Legal sources said that if the court found the treaties unconstitutional, it would still be difficult for India to unilaterally scrap the international accords. So, Delhi may have to talk to Colombo and find a way to stop harassment of fishermen, who are often shot at or arrested by the Lankan military.
“Due to the hostile attitude of the Lankan navy, the fishermen of Tamil Nadu fear to go fishing. They also have no other… livelihood. Thus (their) fundamental rights… have been gravely affected,” the petition said.
Jayalalithaa claimed that four fishermen had died, three had gone missing and one had been injured when they strayed into Lankan waters this year.
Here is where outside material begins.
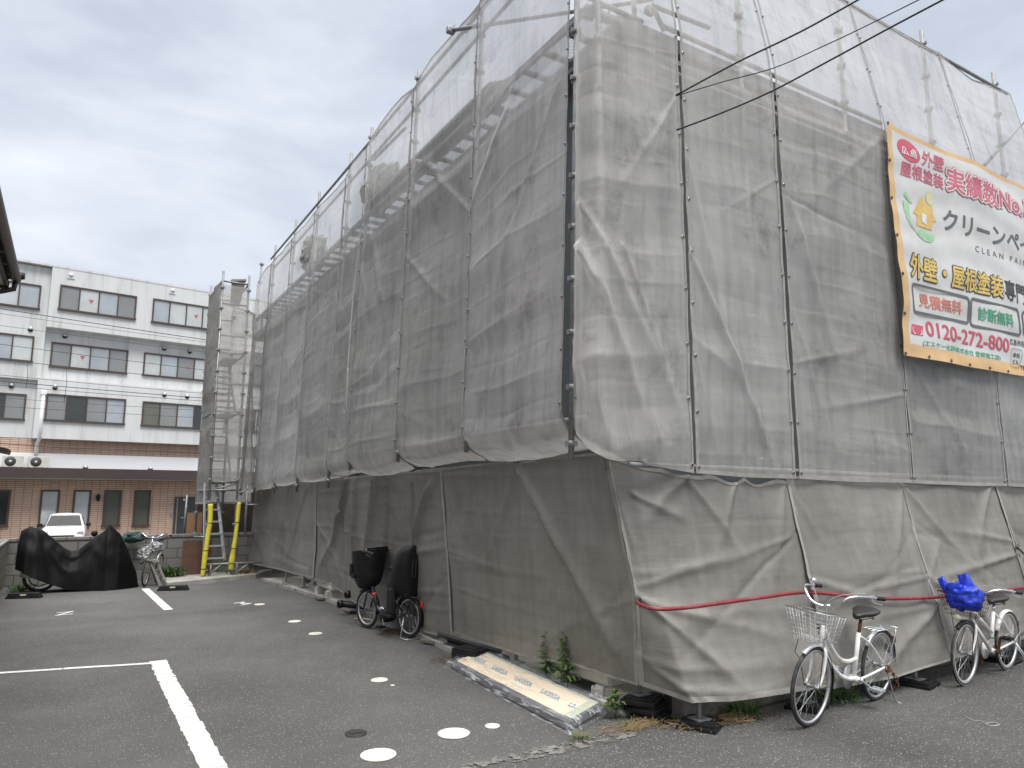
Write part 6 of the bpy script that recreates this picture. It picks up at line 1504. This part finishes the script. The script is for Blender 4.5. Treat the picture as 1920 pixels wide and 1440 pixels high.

She said Lankan forces had tortured 1,600 fishermen on July 2 and seized their boats.
The petition urged the court to take steps to retrieve Katchatheevu, or to get India’s fishermen the right to fish in and around it and ensure their protection through Indian patrolling and other measures.
Jayalalithaa argued that the island had always been a part of India geographically, historically and culturally. It belonged to the zamindari of the Raja of Ramnad and Sri Lanka first staked a claim on it in 1921, her petition said.
The 1974 agreement recognised Indian fishermen’s right to fish in the area, the petition said. But the 1976 treaty “undermined and whittled down whatever little… was left of the access/right retained for Indian fishermen in and around Katchatheevu”.
That agreement allowed Indian fishermen to fish only till five nautical miles within Lankan waters but told them they could dry their nets in Katchatheevu. “Therefore, only by reason of signing of the agreement, Indian fishermen are being… denied their traditional right to fish around Katchatheevu,” Jayalalithaa said.
She alleged that the Centre had been sitting on several representations to take the island on lease in perpetuity from Lanka for fishing, drying nets and pilgrimage (the island has an old and now abandoned Catholic church).
After a slew of Lankan assaults on fishermen last month, the Prime Minister broached the subject with his Sri Lankan counterpart during the Saarc summit.